Un terrain de confiance
Les correspondants de nuit ne sont pas assermentés, ils n’ont aucun pouvoir de police et ne sont pas là pour sanctionner les groupes de fêtards. «L’idée, c’est de construire un terrain de confiance avec eux, on ne fait pas dans la dénonciation». Cependant, si la situation le demande, ils appelleront les forces de l’ordre pour une intervention, mais cela n’est jamais arrivé pour l’instant.
Leur mode d’opération est simple, si les groupes ont l’air tranquilles ou peu réceptifs, ils ne vont pas au contact: «Si on ne le sent pas, on évite d’aller vers eux, il ne faut pas qu’ils pensent que l’on essaie de s’introduire dans leur cercle. Ça ne sert à rien d’aller au contact pour rien. Il faut être «chill» avec eux mais avoir du répondant», confie un membre de l’équipe, «l’expérience fera qu’on réagira plus finement dans la rue, ça demande du feeling». Il n’est pas toujours nécessaire d’intervenir dans les situations de disputes ou de début de bagarre. «Parfois, le fait que nous soyons sobres et présents suffit à faire redescendre la pression des noctambules et à désamorcer les situations potentiellement dangereuses», poursuit l’équipe. De plus, ils n’interviennent pas non plus devant les clubs et les bars. «Nous laissons cela aux agents de sécurité engagés pour ça. On ne veut pas que les gérants pensent que nous nous en occupons et cessent d’assurer eux-mêmes la sécurité», explique Vincent Léchaire.
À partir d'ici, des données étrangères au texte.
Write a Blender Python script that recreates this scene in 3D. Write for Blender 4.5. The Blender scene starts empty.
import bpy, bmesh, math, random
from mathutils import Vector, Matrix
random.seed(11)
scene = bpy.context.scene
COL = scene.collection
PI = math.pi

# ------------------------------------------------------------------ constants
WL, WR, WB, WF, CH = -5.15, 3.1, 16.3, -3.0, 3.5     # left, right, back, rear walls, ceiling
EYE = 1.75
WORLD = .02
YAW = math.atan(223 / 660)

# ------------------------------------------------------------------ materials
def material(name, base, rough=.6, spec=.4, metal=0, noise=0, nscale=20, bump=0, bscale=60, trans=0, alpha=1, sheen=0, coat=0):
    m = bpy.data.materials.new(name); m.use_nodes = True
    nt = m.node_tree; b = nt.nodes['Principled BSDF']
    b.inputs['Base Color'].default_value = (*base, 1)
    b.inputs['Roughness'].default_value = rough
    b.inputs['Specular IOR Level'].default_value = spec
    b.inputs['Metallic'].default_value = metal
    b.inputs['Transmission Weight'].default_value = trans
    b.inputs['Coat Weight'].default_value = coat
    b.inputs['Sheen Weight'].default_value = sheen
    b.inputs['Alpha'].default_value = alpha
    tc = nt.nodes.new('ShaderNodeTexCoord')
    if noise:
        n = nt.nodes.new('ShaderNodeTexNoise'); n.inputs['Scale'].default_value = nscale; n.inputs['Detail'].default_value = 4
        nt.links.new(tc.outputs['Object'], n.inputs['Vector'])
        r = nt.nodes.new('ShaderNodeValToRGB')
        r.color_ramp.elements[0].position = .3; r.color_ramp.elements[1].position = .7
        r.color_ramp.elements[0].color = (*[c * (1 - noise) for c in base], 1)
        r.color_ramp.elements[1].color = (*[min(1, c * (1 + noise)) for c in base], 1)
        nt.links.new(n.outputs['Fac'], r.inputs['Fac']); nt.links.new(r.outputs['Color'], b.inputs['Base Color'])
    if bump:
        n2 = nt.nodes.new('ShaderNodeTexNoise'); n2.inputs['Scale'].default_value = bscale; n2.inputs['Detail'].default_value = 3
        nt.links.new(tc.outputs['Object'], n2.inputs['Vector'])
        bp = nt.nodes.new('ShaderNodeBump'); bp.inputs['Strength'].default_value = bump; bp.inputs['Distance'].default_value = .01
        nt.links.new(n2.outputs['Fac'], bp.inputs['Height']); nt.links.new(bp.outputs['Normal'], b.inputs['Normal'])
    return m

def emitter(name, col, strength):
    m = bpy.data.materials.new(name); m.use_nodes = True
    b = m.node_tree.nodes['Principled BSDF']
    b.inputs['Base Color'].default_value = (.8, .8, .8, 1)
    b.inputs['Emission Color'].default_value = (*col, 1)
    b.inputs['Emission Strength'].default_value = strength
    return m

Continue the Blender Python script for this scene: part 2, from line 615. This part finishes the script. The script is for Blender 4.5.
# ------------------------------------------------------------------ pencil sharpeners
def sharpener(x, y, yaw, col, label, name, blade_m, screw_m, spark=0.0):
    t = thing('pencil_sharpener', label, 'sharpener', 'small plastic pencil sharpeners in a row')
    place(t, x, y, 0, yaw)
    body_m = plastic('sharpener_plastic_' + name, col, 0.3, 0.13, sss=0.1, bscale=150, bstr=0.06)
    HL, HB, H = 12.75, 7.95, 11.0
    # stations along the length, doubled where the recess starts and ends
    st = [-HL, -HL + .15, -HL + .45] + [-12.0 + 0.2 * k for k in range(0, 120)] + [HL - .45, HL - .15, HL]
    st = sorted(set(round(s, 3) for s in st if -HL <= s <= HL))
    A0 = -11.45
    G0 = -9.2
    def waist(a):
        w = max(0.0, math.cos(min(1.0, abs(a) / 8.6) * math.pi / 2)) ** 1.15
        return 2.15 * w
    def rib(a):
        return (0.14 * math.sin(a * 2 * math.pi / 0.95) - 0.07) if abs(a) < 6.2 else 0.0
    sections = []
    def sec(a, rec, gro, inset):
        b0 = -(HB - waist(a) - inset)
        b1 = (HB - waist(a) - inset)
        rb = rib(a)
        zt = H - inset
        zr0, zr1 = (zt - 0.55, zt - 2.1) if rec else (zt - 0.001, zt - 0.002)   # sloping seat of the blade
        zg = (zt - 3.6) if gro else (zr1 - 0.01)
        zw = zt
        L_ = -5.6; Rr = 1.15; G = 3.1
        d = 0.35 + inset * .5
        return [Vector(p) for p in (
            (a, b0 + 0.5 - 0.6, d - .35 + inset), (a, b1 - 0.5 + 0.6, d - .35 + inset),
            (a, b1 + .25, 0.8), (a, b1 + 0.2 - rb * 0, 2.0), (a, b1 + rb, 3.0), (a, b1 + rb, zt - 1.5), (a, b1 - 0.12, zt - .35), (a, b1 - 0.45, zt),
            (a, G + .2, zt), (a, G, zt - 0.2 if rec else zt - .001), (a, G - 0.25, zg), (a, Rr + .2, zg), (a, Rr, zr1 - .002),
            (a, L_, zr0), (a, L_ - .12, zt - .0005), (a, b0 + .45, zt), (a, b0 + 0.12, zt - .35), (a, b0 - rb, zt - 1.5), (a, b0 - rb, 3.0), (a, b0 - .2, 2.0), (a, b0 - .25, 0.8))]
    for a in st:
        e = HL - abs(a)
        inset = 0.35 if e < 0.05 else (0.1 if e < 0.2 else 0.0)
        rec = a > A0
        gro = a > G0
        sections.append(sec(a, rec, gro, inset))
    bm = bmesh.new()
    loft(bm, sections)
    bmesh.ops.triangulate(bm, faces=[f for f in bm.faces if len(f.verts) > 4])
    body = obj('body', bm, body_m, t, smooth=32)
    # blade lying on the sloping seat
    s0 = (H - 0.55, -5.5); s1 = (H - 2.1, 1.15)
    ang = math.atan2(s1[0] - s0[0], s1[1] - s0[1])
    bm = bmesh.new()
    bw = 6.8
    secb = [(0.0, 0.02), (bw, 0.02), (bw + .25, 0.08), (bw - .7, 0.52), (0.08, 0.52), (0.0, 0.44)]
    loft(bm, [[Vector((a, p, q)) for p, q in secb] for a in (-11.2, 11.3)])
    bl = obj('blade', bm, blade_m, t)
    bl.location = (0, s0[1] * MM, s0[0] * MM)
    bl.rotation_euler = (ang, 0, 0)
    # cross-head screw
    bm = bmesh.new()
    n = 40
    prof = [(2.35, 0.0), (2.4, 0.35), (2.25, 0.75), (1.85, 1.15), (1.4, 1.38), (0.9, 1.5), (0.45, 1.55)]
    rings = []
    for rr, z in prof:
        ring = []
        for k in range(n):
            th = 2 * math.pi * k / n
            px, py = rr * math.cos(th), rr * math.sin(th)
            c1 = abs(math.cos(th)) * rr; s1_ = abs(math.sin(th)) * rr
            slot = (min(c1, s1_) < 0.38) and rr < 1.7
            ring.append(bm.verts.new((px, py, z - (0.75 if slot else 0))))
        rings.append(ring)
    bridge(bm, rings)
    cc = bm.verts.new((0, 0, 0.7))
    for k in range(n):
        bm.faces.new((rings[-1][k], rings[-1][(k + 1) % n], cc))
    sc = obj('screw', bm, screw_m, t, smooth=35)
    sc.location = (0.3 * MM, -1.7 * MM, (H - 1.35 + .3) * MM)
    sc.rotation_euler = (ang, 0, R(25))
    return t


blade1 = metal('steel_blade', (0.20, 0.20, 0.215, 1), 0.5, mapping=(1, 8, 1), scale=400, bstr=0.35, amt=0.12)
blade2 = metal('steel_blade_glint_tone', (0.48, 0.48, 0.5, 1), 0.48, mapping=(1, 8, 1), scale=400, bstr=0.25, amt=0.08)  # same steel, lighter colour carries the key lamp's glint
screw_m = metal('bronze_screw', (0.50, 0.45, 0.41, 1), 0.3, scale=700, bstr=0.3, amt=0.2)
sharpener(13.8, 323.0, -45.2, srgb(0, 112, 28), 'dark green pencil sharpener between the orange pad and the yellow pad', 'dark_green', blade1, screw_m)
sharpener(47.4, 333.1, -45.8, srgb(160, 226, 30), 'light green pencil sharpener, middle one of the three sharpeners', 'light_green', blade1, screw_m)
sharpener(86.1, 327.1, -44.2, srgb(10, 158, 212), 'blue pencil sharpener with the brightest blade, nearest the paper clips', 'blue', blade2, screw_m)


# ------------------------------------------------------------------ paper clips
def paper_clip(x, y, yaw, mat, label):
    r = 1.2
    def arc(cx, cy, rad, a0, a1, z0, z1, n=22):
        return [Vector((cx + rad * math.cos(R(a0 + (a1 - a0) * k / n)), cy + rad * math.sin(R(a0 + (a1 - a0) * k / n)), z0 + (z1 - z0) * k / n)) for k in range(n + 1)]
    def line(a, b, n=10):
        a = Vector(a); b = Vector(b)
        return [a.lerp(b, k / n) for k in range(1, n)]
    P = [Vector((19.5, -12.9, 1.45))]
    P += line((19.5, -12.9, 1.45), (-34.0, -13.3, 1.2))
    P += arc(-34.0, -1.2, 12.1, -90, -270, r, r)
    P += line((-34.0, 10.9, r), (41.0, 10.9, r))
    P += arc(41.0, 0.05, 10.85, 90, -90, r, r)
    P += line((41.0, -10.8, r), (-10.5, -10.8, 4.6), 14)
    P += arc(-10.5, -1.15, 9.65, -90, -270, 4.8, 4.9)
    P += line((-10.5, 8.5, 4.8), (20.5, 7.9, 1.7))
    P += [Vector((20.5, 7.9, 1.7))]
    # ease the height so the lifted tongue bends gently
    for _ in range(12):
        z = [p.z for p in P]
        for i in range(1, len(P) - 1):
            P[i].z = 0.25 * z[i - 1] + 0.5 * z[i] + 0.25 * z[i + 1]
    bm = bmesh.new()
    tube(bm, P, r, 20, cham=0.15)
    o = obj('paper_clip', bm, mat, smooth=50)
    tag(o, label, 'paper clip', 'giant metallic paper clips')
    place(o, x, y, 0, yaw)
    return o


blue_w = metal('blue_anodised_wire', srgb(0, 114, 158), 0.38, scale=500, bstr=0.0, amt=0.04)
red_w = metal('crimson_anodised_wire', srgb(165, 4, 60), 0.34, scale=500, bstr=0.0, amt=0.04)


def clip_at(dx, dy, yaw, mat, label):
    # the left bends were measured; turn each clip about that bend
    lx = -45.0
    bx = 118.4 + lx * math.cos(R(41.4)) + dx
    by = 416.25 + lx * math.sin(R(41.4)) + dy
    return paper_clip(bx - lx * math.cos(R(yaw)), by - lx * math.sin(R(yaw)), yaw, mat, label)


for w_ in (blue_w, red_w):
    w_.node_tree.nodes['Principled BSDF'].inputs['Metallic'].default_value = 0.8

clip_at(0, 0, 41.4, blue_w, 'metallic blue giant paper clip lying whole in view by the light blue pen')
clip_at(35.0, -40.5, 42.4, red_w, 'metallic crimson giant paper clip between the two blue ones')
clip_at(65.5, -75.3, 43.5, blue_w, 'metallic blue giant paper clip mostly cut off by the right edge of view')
De bonnes réactions du public
Les gens sont en général assez accueillants avec les correspondants de nuit car ils en ont déjà entendu parler dans les médias et ils se rendent compte que ça représente un «plus» pour eux.
Après chaque discussion, les membres de l’équipe remplissent un questionnaire en ligne afin de définir la nature de l’intervention effectuée et ils peuvent ainsi faire un bilan en fin de soirée, revoir leurs réactions et les évaluer. Ce projet étant un test sur deux ans, il leur faut garder des traces de leurs actions pour se rendre compte objectivement de l’impact des correspondants de nuit sur la vie nocturne lausannoise..
«Un des petits soucis qui se pose avec la ville de Lausanne, c’est que les noctambules viennent d’un peu partout, vu que c’est la capitale des festivités. C’est donc un peu compliqué de créer des liens entre eux et nous, car ce ne sont pas les mêmes tous les week-ends», expose Morgane.
«Si l’opportunité se présente et que le budget est disponible, il serait envisageable de réengager des gens au printemps pour renforcer l’équipe, mais il faut garder à l’esprit que c’est un projet-test et que ce n’est pas définitif», précise le responsable.
«On a bien trotté ce soir, je suis fatiguée maintenant», conclut Annabelle en riant.